Required work:
In the listing below, find the line with "0)), M['chrome'], dr)", then repeat exactly every line from the top through that one.
************
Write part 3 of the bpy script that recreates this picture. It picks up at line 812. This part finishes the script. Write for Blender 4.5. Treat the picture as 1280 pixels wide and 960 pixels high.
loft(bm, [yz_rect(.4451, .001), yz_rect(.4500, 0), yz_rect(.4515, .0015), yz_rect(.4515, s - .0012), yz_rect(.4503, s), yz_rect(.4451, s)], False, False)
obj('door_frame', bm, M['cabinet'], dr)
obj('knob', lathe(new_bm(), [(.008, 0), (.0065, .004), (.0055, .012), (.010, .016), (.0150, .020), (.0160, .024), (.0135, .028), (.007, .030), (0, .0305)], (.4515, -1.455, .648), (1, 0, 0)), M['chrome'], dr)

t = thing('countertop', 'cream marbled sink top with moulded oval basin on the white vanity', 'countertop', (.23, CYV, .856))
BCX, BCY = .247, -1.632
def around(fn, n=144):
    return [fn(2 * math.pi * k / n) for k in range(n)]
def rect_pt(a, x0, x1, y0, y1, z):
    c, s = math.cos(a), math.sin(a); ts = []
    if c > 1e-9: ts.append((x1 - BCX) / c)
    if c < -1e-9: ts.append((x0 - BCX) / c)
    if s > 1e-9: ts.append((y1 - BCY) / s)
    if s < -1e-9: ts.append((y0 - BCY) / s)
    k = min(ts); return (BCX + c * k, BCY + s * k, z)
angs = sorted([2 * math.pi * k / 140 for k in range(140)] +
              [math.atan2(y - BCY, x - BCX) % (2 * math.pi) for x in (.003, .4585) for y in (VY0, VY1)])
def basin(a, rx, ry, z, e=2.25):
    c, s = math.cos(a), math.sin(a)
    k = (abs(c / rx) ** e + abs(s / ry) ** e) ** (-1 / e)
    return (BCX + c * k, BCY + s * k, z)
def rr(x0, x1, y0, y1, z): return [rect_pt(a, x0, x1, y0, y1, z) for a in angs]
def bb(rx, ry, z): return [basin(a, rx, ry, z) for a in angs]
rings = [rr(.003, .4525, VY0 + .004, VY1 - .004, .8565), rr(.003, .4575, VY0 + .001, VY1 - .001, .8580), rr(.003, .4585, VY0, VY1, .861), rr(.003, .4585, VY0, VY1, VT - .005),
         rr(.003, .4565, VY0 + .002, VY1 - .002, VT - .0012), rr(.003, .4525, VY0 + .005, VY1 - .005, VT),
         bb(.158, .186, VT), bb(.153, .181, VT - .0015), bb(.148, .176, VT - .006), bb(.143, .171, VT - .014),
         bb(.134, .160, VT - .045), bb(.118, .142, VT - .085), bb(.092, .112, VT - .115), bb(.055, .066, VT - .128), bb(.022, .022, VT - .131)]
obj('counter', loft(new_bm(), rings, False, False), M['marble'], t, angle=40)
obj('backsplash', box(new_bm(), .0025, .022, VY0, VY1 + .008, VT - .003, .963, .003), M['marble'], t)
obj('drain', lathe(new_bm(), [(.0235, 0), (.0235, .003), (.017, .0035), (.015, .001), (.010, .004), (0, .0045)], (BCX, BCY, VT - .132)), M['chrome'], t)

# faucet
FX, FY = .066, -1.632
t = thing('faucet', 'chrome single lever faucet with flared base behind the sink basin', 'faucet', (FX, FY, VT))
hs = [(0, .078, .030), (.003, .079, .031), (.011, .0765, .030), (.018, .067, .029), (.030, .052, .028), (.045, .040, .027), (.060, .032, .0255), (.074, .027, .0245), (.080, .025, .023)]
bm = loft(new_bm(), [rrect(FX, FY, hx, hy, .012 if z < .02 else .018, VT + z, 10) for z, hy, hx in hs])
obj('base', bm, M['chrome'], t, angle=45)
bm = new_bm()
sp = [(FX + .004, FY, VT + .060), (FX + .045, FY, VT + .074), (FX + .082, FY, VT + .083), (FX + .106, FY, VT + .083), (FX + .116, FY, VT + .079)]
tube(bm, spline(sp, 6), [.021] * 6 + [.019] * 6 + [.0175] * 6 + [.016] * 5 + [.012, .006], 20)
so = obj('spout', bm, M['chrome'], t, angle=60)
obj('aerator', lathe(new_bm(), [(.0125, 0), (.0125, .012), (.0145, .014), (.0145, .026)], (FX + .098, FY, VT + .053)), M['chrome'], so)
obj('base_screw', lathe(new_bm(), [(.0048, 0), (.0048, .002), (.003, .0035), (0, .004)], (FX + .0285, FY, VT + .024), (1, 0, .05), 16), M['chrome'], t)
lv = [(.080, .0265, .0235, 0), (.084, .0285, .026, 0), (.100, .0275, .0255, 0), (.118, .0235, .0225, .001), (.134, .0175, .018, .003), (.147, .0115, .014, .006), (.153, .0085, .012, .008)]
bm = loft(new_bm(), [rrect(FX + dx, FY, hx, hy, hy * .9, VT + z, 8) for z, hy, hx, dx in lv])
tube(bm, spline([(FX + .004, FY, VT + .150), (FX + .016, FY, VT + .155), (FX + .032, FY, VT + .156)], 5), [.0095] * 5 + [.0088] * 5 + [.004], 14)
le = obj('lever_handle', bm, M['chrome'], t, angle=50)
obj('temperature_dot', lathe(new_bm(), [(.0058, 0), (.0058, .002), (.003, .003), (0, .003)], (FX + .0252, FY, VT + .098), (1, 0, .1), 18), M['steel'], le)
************
Solution to the problem:
Write part 3 of the bpy script that recreates this picture. It picks up at line 812. This part finishes the script. Write for Blender 4.5. Treat the picture as 1280 pixels wide and 960 pixels high.
loft(bm, [yz_rect(.4451, .001), yz_rect(.4500, 0), yz_rect(.4515, .0015), yz_rect(.4515, s - .0012), yz_rect(.4503, s), yz_rect(.4451, s)], False, False)
obj('door_frame', bm, M['cabinet'], dr)
obj('knob', lathe(new_bm(), [(.008, 0), (.0065, .004), (.0055, .012), (.010, .016), (.0150, .020), (.0160, .024), (.0135, .028), (.007, .030), (0, .0305)], (.4515, -1.455, .648), (1, 0, 0)), M['chrome'], dr)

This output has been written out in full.